Towing Equipment Search:

The Industrial Revolution

May 11th, 2018 | By | Category: Geri Roskopf's Blog

I think I’m feeling what people felt during the Industrial Revolution – a little lost, scared and excited all at once.

The Industrial Revolution was the transition to new manufacturing processes from about 1760 to sometime between 1820 and 1840. It included going from hand-production methods to machines. Some say this marked a major turning point in history as almost every aspect of daily life was influenced in some way. Some economists say the major impact of the Industrial Revolution was that the standard of living for most people began to increase consistently for the first time in history.

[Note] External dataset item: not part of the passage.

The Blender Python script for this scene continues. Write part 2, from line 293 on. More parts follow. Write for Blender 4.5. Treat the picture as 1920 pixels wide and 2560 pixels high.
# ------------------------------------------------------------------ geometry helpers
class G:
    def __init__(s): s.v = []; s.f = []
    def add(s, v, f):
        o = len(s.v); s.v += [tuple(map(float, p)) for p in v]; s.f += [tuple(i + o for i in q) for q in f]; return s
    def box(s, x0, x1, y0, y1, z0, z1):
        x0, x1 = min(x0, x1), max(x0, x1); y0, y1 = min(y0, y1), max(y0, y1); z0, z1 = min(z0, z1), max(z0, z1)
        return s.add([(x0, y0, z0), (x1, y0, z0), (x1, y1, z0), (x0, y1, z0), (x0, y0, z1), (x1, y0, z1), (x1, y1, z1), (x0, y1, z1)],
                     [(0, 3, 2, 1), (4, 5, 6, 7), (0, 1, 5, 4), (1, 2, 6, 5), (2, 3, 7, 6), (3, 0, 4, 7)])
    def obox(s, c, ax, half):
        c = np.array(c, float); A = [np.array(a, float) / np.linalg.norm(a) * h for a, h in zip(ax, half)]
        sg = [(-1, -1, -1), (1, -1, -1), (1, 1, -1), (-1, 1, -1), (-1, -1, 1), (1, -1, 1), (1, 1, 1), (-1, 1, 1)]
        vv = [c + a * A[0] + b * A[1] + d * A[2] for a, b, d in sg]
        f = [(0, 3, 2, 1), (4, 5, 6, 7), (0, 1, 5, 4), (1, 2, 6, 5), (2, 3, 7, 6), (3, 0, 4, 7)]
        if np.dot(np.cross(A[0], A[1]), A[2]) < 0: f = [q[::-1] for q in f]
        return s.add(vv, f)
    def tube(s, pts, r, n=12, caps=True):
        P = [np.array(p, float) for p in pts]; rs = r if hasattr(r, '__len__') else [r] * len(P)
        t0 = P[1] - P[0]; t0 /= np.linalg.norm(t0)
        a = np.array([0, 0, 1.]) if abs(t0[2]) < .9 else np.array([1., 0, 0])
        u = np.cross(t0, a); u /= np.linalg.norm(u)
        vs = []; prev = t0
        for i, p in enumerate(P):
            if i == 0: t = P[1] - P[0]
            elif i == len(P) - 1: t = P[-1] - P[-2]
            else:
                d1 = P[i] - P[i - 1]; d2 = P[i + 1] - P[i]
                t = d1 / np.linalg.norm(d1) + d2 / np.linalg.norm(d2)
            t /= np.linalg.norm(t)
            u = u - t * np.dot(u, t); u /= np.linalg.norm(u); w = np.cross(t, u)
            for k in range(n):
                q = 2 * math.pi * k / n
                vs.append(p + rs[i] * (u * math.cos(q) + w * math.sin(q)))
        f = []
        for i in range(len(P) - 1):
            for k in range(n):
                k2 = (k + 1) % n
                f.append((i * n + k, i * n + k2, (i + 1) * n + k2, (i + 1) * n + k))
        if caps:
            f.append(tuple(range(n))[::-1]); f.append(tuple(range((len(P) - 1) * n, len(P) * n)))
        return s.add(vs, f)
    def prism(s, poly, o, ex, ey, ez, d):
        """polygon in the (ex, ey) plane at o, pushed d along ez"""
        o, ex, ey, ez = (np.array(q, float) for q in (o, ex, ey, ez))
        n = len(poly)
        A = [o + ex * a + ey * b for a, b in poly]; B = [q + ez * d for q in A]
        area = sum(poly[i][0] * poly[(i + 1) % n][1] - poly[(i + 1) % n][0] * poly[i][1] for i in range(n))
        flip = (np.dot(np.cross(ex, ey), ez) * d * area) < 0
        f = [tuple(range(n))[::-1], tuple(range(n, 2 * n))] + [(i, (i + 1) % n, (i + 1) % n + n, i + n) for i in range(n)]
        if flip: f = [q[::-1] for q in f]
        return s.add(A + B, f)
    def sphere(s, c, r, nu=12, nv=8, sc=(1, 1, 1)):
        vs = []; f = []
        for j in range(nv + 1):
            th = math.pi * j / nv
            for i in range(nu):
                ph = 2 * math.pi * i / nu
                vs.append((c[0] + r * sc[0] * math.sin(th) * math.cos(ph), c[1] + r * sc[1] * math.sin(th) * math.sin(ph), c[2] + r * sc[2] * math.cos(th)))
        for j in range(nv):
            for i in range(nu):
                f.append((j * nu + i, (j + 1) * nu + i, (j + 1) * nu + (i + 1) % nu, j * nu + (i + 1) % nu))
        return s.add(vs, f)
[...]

I believe this was proven last year when the towing and recovery industry celebrated the 100-year anniversary of the first commercially-manufactured tow truck. What a journey it has been for our industry, not only in equipment, but the formation of state and national towing and recovery associations, and thankfully the International Towing and Recovery Hall of Fame and Museum houses that history — a place where you can actually see the impact of modernization in the equipment used then and today — from the Weaver Crane to today’s heavy-duty rotator.

I’m not sure if today’s new inventions really increase the standard of living for most people. Let’s face it, cell phones kind of rule our daily lives, and how many of you feel lost without it? We’re constantly checking Facebook, Twitter, Instagram, messages, apps and so on. While it is a great way to stay connected and updated, to me it seems to also rob us of a lot of valuable time – the direct opposite of what it was intended to do: Make our lives easier and more productive.

Whether living in the Industrial Revolution era or the technology era, I think we need to never stop learning and inventing. The best inventions were made when someone saw a need for improvement, as illustrated with tow trucks, safety equipment, procedures and apparel. My suggestion is to put on your thinking cap.